Information provided:
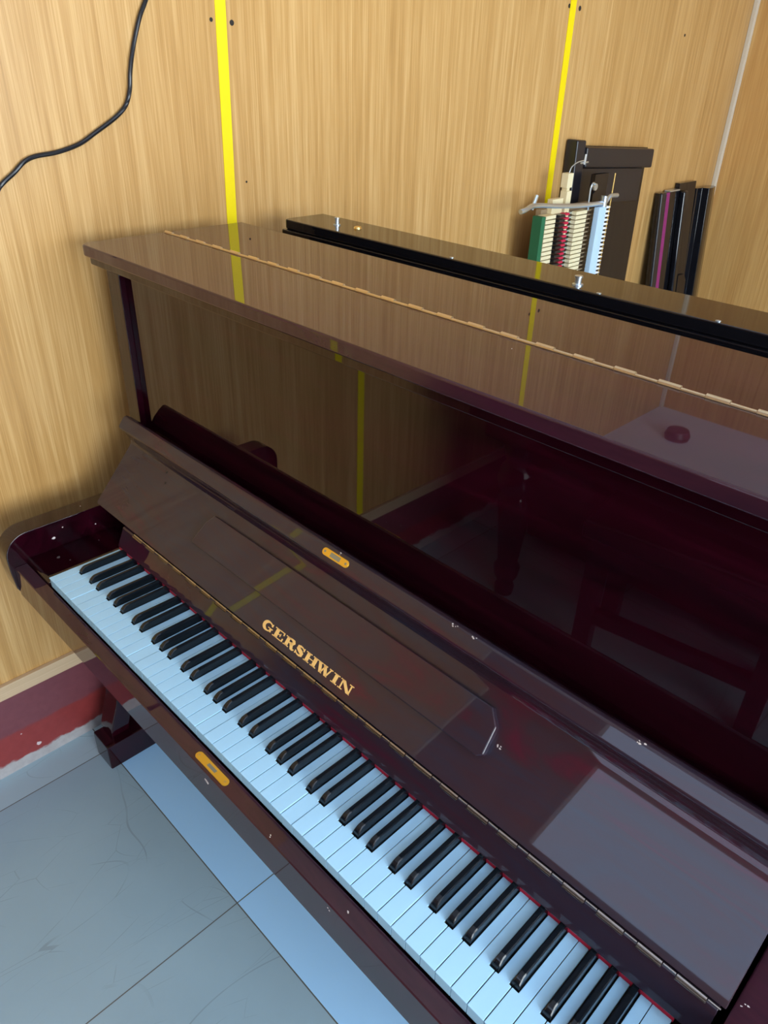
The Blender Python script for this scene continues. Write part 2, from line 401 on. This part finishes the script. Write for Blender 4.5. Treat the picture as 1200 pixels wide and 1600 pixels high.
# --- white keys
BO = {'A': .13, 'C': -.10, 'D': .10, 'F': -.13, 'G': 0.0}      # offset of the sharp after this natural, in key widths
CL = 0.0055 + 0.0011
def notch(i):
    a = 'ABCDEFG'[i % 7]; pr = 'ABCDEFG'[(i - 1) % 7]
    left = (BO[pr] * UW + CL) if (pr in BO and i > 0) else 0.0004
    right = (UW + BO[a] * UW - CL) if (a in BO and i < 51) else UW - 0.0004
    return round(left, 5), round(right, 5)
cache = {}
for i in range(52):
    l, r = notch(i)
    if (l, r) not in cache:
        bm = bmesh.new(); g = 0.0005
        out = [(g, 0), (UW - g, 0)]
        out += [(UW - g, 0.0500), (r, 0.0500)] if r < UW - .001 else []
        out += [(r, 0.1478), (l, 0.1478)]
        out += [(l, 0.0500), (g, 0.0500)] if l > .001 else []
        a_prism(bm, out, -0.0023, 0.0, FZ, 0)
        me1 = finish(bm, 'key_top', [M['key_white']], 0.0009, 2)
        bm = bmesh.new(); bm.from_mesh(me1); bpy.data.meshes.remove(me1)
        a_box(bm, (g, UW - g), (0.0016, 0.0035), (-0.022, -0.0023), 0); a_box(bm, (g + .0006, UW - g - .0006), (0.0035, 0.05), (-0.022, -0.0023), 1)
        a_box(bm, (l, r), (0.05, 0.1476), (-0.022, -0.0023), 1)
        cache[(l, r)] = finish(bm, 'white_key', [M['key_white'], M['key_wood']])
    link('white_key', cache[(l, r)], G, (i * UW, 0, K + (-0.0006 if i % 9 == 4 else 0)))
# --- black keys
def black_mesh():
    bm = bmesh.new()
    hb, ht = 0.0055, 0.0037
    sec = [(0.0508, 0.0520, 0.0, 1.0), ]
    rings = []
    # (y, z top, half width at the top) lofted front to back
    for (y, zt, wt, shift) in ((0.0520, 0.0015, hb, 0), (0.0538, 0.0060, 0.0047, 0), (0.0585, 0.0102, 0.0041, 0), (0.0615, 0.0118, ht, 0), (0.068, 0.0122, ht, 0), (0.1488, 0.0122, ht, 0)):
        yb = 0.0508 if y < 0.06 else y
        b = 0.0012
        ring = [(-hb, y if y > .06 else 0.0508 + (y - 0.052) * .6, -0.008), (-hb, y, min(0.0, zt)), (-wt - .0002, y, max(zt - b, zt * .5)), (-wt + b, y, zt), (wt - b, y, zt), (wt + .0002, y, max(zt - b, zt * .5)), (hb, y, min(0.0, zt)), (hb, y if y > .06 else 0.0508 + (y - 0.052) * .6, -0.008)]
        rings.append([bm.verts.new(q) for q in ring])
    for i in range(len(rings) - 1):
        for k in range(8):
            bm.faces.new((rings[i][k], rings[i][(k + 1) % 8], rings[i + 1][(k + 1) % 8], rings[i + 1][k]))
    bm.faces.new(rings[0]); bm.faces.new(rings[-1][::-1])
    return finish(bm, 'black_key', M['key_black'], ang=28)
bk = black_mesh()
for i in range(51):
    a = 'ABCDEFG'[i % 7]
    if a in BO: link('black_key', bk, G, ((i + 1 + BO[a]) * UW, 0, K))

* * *

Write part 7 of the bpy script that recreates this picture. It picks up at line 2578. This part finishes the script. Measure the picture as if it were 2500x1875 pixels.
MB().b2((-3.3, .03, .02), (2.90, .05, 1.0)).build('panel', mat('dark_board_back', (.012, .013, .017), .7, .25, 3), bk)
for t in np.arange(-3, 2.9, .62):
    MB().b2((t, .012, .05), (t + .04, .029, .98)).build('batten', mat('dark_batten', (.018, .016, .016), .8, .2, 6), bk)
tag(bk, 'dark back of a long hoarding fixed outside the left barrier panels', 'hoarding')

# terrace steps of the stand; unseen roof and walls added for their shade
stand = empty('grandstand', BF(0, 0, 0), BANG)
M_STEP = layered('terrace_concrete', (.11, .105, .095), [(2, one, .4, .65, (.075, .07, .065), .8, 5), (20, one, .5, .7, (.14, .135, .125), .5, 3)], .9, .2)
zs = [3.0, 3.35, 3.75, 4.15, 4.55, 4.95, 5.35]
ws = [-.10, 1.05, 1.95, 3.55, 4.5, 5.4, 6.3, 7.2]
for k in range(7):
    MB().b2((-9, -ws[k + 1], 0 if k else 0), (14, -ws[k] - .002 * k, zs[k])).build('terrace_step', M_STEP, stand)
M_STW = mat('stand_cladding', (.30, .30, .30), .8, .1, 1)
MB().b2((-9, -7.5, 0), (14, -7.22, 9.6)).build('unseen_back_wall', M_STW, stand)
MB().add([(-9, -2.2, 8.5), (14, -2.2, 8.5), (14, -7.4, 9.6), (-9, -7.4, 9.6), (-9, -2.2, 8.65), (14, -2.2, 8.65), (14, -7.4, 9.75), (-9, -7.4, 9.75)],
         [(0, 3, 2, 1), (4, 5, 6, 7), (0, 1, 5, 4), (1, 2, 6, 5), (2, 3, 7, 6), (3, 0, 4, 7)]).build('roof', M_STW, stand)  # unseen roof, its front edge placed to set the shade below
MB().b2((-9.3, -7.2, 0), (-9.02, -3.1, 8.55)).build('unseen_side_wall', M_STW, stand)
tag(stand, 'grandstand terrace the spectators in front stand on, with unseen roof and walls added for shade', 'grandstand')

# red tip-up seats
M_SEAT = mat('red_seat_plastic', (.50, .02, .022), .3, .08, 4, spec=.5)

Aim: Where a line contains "finishes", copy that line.

Answer for the task:
The Blender Python script for this scene continues. Write part 2, from line 401 on. This part finishes the script. Write for Blender 4.5. Treat the picture as 1200 pixels wide and 1600 pixels high.
Write part 7 of the bpy script that recreates this picture. It picks up at line 2578. This part finishes the script. Measure the picture as if it were 2500x1875 pixels.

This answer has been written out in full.